Strategic Communications and Marketing News Bureau

Brazilian musicians to showcase different styles of music from their country

CHAMPAIGN, Ill. — Two Brazilian musicians who play different instruments and represent two distinct regional musical styles will perform together for the first time on the University of Illinois campus.

Percussionist Don Pandeiro (the stage name for José Don Alves) and Di Freitas (the stage name for Francisco Ferreira de Freitas Filho), who plays string instruments, will perform at 7 p.m. Oct. 6 in the Knight Auditorium at Spurlock Museum, 600 S. Gregory St., Urbana. The concert, hosted by the Center for Advanced Study, is free and open to the public.

Don Pandeiro, who is from Sao Paulo in southeastern Brazil, plays an instrument of the same name: The pandeiro is a Brazilian version of a tambourine. Don Pandeiro plays samba music, the most recognizable style of Brazilian music and a symbol of national identity. But Don Pandeiro identifies himself more by the instrument he plays rather than by a particular style of music, said Marc Hertzman, a history professor who studies Brazil and Latin America and has written a book on samba, Brazilian national culture and the country’s black musicians.

Hertzman, who has known Don Pandeiro for 15 years and helped organize the concert, praised his creativity and inventiveness.

“He can play traditional hits, but he does so many amazing things with compositions and riffing,” Hertzman said.

Di Freitas is a Brazilian musician who plays the fiddle, guitar and lute. He makes all the instruments he plays from calabash gourds and other local or found materials.

Di Freitas plays the fiddle, guitar and lute. He grew up in a coastal city in northeastern Brazil, and his interest in music was fostered by his father, a merchant mariner who brought home records for his son. Di Freitas studied classical cello, then began working with a youth orchestra, teaching them traditional music from northeastern Brazil that they played on fiddles, fifes and percussion instruments. The fiddle music is a regional music inspired by the rural culture, and the fife music is traditional music that can be traced to the Middle Ages and Portugal, said Michael Silvers, a musicology professor who studies the musical cultures of northeastern Brazil.

Silvers, a co-organizer of the concert, has known Di Freitas since 2008 and arranged for him to come to Illinois.

Each musician will perform some pieces of music individually and they will also play together. They’ll be accompanied on piano by Marcelo Kuyumjian, a graduate student in music.

“I think it will be really interesting to see where they meet up when they play together,” Hertzman said. “They really get to showcase themselves individually, then see what happens when these two really creative guys get together.”

The two will be on campus for a week-long residency, and they are scheduled to visit music classes and a local elementary school, conduct music workshops and a master class, and conduct an instrument-making workshop at Allen Hall. They’ll have opportunities to play together during the week prior to their concert, Silvers said.

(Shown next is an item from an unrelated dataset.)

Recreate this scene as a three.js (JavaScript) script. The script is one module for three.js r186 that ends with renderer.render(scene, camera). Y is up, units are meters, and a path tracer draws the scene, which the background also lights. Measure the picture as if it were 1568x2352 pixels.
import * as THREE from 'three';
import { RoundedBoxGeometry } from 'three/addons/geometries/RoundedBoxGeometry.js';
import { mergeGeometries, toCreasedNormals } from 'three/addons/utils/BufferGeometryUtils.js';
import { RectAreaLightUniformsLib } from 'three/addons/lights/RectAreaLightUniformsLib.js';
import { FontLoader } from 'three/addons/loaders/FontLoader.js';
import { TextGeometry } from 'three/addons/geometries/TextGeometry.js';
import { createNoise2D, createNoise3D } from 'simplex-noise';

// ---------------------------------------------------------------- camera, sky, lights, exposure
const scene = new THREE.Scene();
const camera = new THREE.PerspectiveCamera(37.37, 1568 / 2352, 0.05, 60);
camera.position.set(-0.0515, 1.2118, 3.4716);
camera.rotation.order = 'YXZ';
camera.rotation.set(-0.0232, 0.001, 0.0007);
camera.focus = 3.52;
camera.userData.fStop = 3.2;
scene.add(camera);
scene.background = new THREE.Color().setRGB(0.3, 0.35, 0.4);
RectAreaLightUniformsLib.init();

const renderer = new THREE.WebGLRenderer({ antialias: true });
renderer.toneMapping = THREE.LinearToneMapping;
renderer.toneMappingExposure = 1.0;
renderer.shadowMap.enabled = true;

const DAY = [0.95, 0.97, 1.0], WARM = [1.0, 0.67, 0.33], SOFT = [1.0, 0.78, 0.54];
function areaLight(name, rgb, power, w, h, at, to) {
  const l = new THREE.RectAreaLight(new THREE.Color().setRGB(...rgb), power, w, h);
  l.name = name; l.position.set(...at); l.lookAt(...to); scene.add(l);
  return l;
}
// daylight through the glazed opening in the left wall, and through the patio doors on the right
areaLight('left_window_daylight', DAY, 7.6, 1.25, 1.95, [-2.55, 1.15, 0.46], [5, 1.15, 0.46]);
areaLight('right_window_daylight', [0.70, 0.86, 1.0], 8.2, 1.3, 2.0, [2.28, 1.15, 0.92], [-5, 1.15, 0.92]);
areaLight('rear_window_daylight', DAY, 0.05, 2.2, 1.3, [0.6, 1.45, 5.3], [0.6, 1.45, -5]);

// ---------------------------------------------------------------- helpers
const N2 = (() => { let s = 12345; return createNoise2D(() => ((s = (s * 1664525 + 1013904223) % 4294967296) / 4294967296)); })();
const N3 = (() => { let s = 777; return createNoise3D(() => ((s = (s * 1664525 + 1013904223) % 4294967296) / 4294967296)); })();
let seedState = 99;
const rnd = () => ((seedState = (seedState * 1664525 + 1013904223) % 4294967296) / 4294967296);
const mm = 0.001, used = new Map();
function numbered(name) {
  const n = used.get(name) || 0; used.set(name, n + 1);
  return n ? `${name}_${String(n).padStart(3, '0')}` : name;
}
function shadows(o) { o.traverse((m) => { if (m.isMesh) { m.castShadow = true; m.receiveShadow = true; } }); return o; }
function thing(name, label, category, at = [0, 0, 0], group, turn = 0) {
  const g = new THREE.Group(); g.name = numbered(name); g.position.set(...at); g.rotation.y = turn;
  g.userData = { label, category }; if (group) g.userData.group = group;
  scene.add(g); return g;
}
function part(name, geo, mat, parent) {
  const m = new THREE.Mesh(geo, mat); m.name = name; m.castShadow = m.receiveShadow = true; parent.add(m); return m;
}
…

“I expect there to be a certain amount of synergy because I suspect they share some ideas about music-making, even though the types of music they play aren’t the same,” Silvers said.

Both men are artists as well as musicians. Don Pandeiro makes musical instruments, as well as sculptures from matchsticks. He created a peace monument using 80,000 matchsticks. Di Freitas makes sculptures and all his instruments – fiddles, guitars, lutes – from calabash gourds. The children in the youth orchestra he directs couldn’t afford instruments, so Di Freitas taught them to make instruments from calabash.

“He has cellos he’s made out of long, interestingly shaped calabash,” Silvers said. “Each one is also a work of visual art. They are really beautiful.”

The Oct. 6 concert, “Northeast by Southeast: A Night of Brazilian Regional Music,” is the culmination of a series of events in an initiative examining how communications and technology have affected exchanges between musical cultures.